On Sat, Mar 5, 2011 at 2:32 AM, dan portin
Actually, let me rephrase the question. I know that a relation R over streams is a bisimulation if, for all lists l1 and l2, (a) their heads are equal and their tails are in the relation R, or (b) both l1 and l2 are empty. Similarly, I know that a relation R over in binary trees is a bisimulation if, for all trees t1 and t2, the values at the root node of t1 and t2 are equal, and the left and right subtrees of t1 and t2 are in the relation R. From the definition of a bisimulation, the conditions for a relation R over types constructed from arrow, cross, and so on, is easy to derive.
However, suppose I have a data type
data N a = N a [N a]
By analogy, I might suppose that a relation R over trees t1 and t2 of type N a is a bisimulation if (a) the values at their root node are equal, and (b) their forests are equal. However, proving equality using this definition can lead to a circular proof. For instance, it might be the case that the values at the roots of t1 and t2 are equal, but that the head of the forests of t1 and t2 are, again, t1 and t2! (that is, assume T(t1,t2), and if their root values are equal, show that their forests are equal; if each is an infinite list, show that their heads are equal, but perhaps their heads are t1 and t2!). So I am slightly confused as to how equality of such types can be proved by the bisimulation method. In fact, I'm confused as to what the appropriate conditions are!
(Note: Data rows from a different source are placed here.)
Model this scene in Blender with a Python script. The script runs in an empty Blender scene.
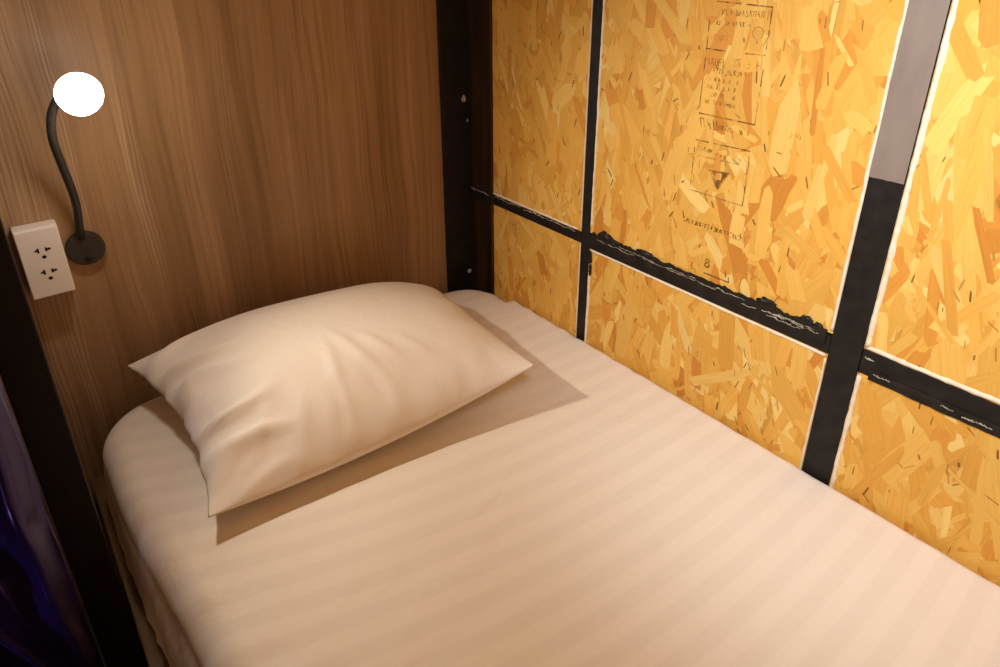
import bpy, bmesh, math, random
from mathutils import Vector, Matrix, noise
random.seed(7)
C = bpy.context.scene.collection
H = 1.23                       # camera height above the floor; all z below are given relative to the camera, then lifted
D = 1.2815                     # head wall
W = 0.927                      # right wall face
ZM = -0.784                    # mattress top
ZB = -0.94                     # bed deck top

def P(x, y, z): return Vector((x, y, z + H))

# ---------------------------------------------------------------- materials
def mat(name, col, rough=0.5, spec=0.5, metal=0.0):
    m = bpy.data.materials.new(name); m.use_nodes = True
    b = m.node_tree.nodes['Principled BSDF']
    b.inputs['Base Color'].default_value = (*col, 1)
    b.inputs['Roughness'].default_value = rough
    b.inputs['Specular IOR Level'].default_value = spec
    b.inputs['Metallic'].default_value = metal
    return m, m.node_tree.nodes, m.node_tree.links, b

def nd(N, t, **kw):
    n = N.new(t)
    for k, v in kw.items():
        if k.startswith('i_'):
            n.inputs[k[2:].replace('_', ' ')].default_value = v
        else: setattr(n, k, v)
    return n

def ramp(N, stops, interp='LINEAR'):
    r = N.new('ShaderNodeValToRGB'); cr = r.color_ramp; cr.interpolation = interp
    while len(cr.elements) < len(stops): cr.elements.new(0.5)
    for e, (p, c) in zip(cr.elements, stops):
        e.position = p; e.color = (*c, 1)
    return r

def bump(N, L, b, src, strength, dist):
    n = nd(N, 'ShaderNodeBump', i_Strength=strength, i_Distance=dist)
    L.new(src, n.inputs['Height']); L.new(n.outputs[0], b.inputs['Normal']); return n

def mapped(N, L, scale, rot=(0, 0, 0), kind='Object'):
    tc = N.new('ShaderNodeTexCoord'); mp = N.new('ShaderNodeMapping')
    mp.inputs['Scale'].default_value = scale; mp.inputs['Rotation'].default_value = rot
    L.new(tc.outputs[kind], mp.inputs['Vector']); return mp

def mix(N, L, fac, a, b, blend='MIX'):
    m = N.new('ShaderNodeMix'); m.data_type = 'RGBA'; m.blend_type = blend
    for sock, v in ((m.inputs[0], fac), (m.inputs[6], a), (m.inputs[7], b)):
        if hasattr(v, 'is_linked'): L.new(v, sock)
        else: sock.default_value = v if isinstance(v, float) else (*v, 1)
    return m.outputs[2]

def make_wood():
    m, N, L, b = mat('brown_wood_laminate', (.1, .06, .035), .42, .4)
    # slow warp so the grain wanders
    mpw = mapped(N, L, (3.0, 3.0, 1.1))
    warp = nd(N, 'ShaderNodeTexNoise', i_Scale=1.6, i_Detail=2.0)
    L.new(mpw.outputs[0], warp.inputs['Vector'])
    tc = N.new('ShaderNodeTexCoord')
    vm = nd(N, 'ShaderNodeVectorMath', operation='MULTIPLY_ADD')
    L.new(warp.outputs['Color'], vm.inputs[0]); vm.inputs[1].default_value = (.05, 0, 0)
    L.new(tc.outputs['Object'], vm.inputs[2])
    def grain(sx, sz, detail, sc=1.0):
        mp = N.new('ShaderNodeMapping'); mp.inputs['Scale'].default_value = (sx, 1, sz)
        L.new(vm.outputs[0], mp.inputs['Vector'])
        n = nd(N, 'ShaderNodeTexNoise', i_Scale=sc, i_Detail=detail, i_Roughness=.6)
        L.new(mp.outputs[0], n.inputs['Vector']); return n.outputs['Fac']
    broad = grain(11, .7, 4.0); fine = grain(95, 1.6, 5.0); hair = grain(300, 4.0, 3.0)
    r1 = ramp(N, [(.28, (.215, .120, .052)), (.5, (.315, .185, .090)), (.72, (.405, .262, .145))]); L.new(broad, r1.inputs[0])
    r2 = ramp(N, [(.30, (.62, .58, .56)), (.5, (1, 1, 1)), (.75, (1.2, 1.19, 1.17))]); L.new(fine, r2.inputs[0])
    c = mix(N, L, 0.8, r1.outputs[0], r2.outputs[0], 'MULTIPLY')
    # bands of crisp light cathedral lines in a few places
    wv = nd(N, 'ShaderNodeTexWave', i_Scale=44.0, i_Distortion=9.0, i_Detail=3.0, i_Detail_Scale=.6)
    wv.bands_direction = 'X'
    mp = N.new('ShaderNodeMapping'); mp.inputs['Scale'].default_value = (1, 1, .12); L.new(vm.outputs[0], mp.inputs['Vector'])
    L.new(mp.outputs[0], wv.inputs['Vector'])
    band = grain(9.0, .5, 2.0)
    rb = ramp(N, [(.545, (0, 0, 0)), (.62, (1, 1, 1))]); L.new(band, rb.inputs[0])
    rw = ramp(N, [(.5, (0, 0, 0)), (.72, (1, 1, 1))]); L.new(wv.outputs['Fac'], rw.inputs[0])
    msk = nd(N, 'ShaderNodeMath', operation='MULTIPLY'); L.new(rb.outputs[0], msk.inputs[0]); L.new(rw.outputs[0], msk.inputs[1])
    mk2 = nd(N, 'ShaderNodeMath', operation='MULTIPLY'); L.new(msk.outputs[0], mk2.inputs[0]); mk2.inputs[1].default_value = .62
    c = mix(N, L, mk2.outputs[0], c, (.46, .33, .22))
    rh = ramp(N, [(.28, (.5, .46, .44)), (.40, (1, 1, 1))]); L.new(hair, rh.inputs[0])
    c = mix(N, L, .6, c, rh.outputs[0], 'MULTIPLY')
    L.new(c, b.inputs['Base Color'])
    bump(N, L, b, fine, .25, .002)
    return m

def make_strand():
    m, N, L, b = mat('strand_board', (.6, .35, .12), .55, .18)
    at = nd(N, 'ShaderNodeVertexColor', layer_name='Col')
    mp = mapped(N, L, (14, 260, 1), kind='UV')
    n = nd(N, 'ShaderNodeTexNoise', i_Scale=1.0, i_Detail=4.0, i_Roughness=.6); L.new(mp.outputs[0], n.inputs['Vector'])
    r = ramp(N, [(.25, (.84, .80, .74)), (.5, (1, 1, 1)), (.75, (1.06, 1.07, 1.1))]); L.new(n.outputs['Fac'], r.inputs[0])
    c = mix(N, L, .75, at.outputs['Color'], r.outputs[0], 'MULTIPLY')
    L.new(c, b.inputs['Base Color']); bump(N, L, b, n.outputs['Fac'], .3, .001)
    return m

def make_black(name, col=(.012, .010, .009), rough=.5, wear=None):
    m, N, L, b = mat(name, col, rough, .22)
    mp = mapped(N, L, (1, 1, 1))
    n = nd(N, 'ShaderNodeTexNoise', i_Scale=38.0, i_Detail=5.0); L.new(mp.outputs[0], n.inputs['Vector'])
    r = ramp(N, [(.3, tuple(.7 * k for k in col)), (.7, tuple(1.5 * k for k in col))]); L.new(n.outputs['Fac'], r.inputs[0])
    L.new(r.outputs[0], b.inputs['Base Color'])
    bump(N, L, b, n.outputs['Fac'], .25, .001)
    return m

def make_sheet():
    m, N, L, b = mat('striped_satin_sheet', (.8, .74, .68), .6, .25)
    uv = N.new('ShaderNodeTexCoord'); sp = N.new('ShaderNodeSeparateXYZ'); L.new(uv.outputs['UV'], sp.inputs[0])
    # satin stripes: the weave alternates matt and shiny every 23 mm
    a = nd(N, 'ShaderNodeMath', operation='SUBTRACT'); L.new(sp.outputs['Y'], a.inputs[0]); a.inputs[1].default_value = .124
    s = nd(N, 'ShaderNodeMath', operation='MULTIPLY'); L.new(a.outputs[0], s.inputs[0]); s.inputs[1].default_value = 2 * math.pi / .0465
    k = nd(N, 'ShaderNodeMath', operation='COSINE'); L.new(s.outputs[0], k.inputs[0])
    r = ramp(N, [(.35, (0, 0, 0)), (.65, (1, 1, 1))])
    mr = nd(N, 'ShaderNodeMapRange'); mr.inputs['From Min'].default_value = -1; mr.inputs['From Max'].default_value = 1
    L.new(k.outputs[0], mr.inputs['Value']); L.new(mr.outputs[0], r.inputs[0])
    c = mix(N, L, r.outputs[0], (.845, .78, .71), (.808, .743, .673)); L.new(c, b.inputs['Base Color'])
    rr = nd(N, 'ShaderNodeMapRange'); rr.inputs['To Min'].default_value = .52; rr.inputs['To Max'].default_value = .62
    L.new(r.outputs[0], rr.inputs['Value']); L.new(rr.outputs[0], b.inputs['Roughness'])
    mp = mapped(N, L, (1, 1.6, 1)); n = nd(N, 'ShaderNodeTexNoise', i_Scale=9.0, i_Detail=4.0, i_Distortion=.6); L.new(mp.outputs[0], n.inputs['Vector'])
    bump(N, L, b, n.outputs['Fac'], .22, .02)
    b.inputs['Sheen Weight'].default_value = .1
    return m

def make_pillow():
    m, N, L, b = mat('white_cotton_pillowcase', (.83, .765, .70), .7, .25)
    mp = mapped(N, L, (1, 1, 1)); n = nd(N, 'ShaderNodeTexNoise', i_Scale=14.0, i_Detail=4.0, i_Distortion=.8); L.new(mp.outputs[0], n.inputs['Vector'])
    bump(N, L, b, n.outputs['Fac'], .2, .015)
    b.inputs['Sheen Weight'].default_value = .1
    return m

def make_curtain():
    m, N, L, b = mat('purple_satin', (.006, .003, .034), .22, 1.0)
    mp = mapped(N, L, (1, 1, 1)); n = nd(N, 'ShaderNodeTexNoise', i_Scale=40.0, i_Detail=3.0); L.new(mp.outputs[0], n.inputs['Vector'])
    bump(N, L, b, n.outputs['Fac'], .08, .004)
    b.inputs['Sheen Weight'].default_value = .08; b.inputs['Sheen Tint'].default_value = (.35, .25, 1, 1)
    b.inputs['Specular Tint'].default_value = (.40, .30, 1, 1)
    return m

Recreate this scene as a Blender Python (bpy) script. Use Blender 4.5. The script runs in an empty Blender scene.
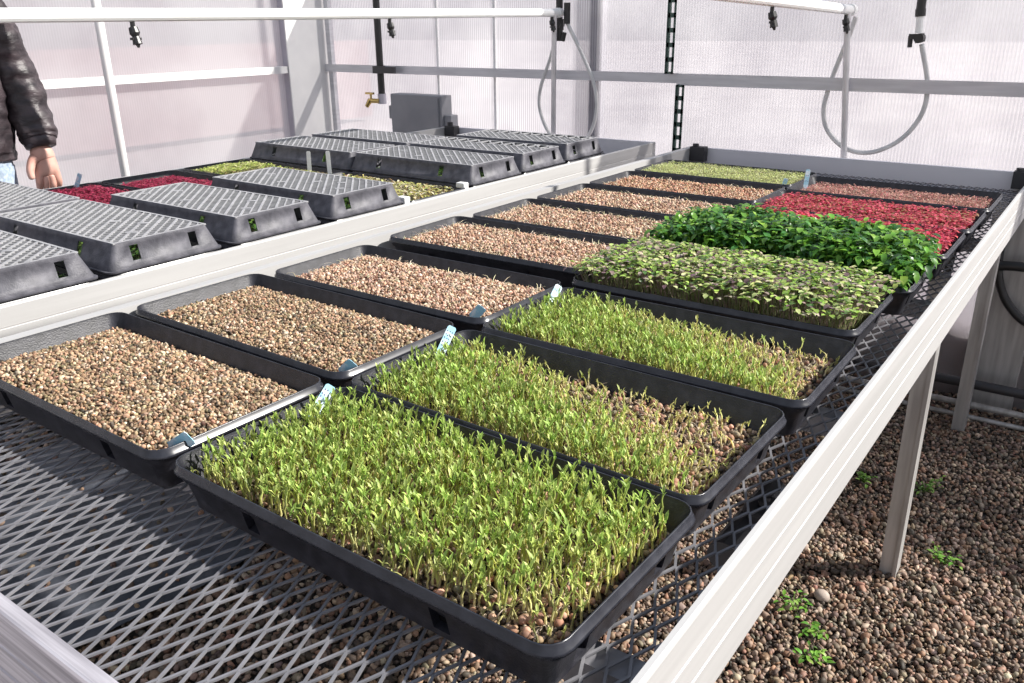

I don't really know much about bisimulations, so I may be missing the point or going into the wrong direction. So read this e-mail with a grain of salt =). Your N data type isn't the only one that may have some weird infinite recursion. Consider let xs = 1 : ys ys = 1 : xs To prove that xs and ys are on a relation R, you have to proove that ys and xs are on a relation R. Oops! As I said, I don't know much about bisimulations. However, you don't seem to think that there is a problem with xs/ys defined as above. So I am tempted to read your definition of a bisimulation on lists as some form of induction. Being explicit, let's define R_0 = { ([], []) } as the relation with only the empty list and R_{n+1} = R_n ∪ { (x:s, x:t) | s, t ∈ R_n, x ∈ ℕ } Now, (xs, ys) ∉ R_n for all n ∈ ℕ, as R_n contains lists of at most length n, and xs/ys have infinite length. However, (xs, ys) ∈ R_ω, where ω = |ℕ| is the first ordinal. In a real machine we only have finite time, so we can't (in general) know for sure that (xs, ys) ∈ R. Well, the same thing happens when you consider your N data type. If you have let t1 = N 1 [t1, t2] t2 = N 1 [t2, t1] then you can't know for sure in finite time in a machine in general that (t1, t2) ∈ R, however you can given infinite countable time ω. I hope that helps you to answer at least a little bit of your question =). -- Felipe.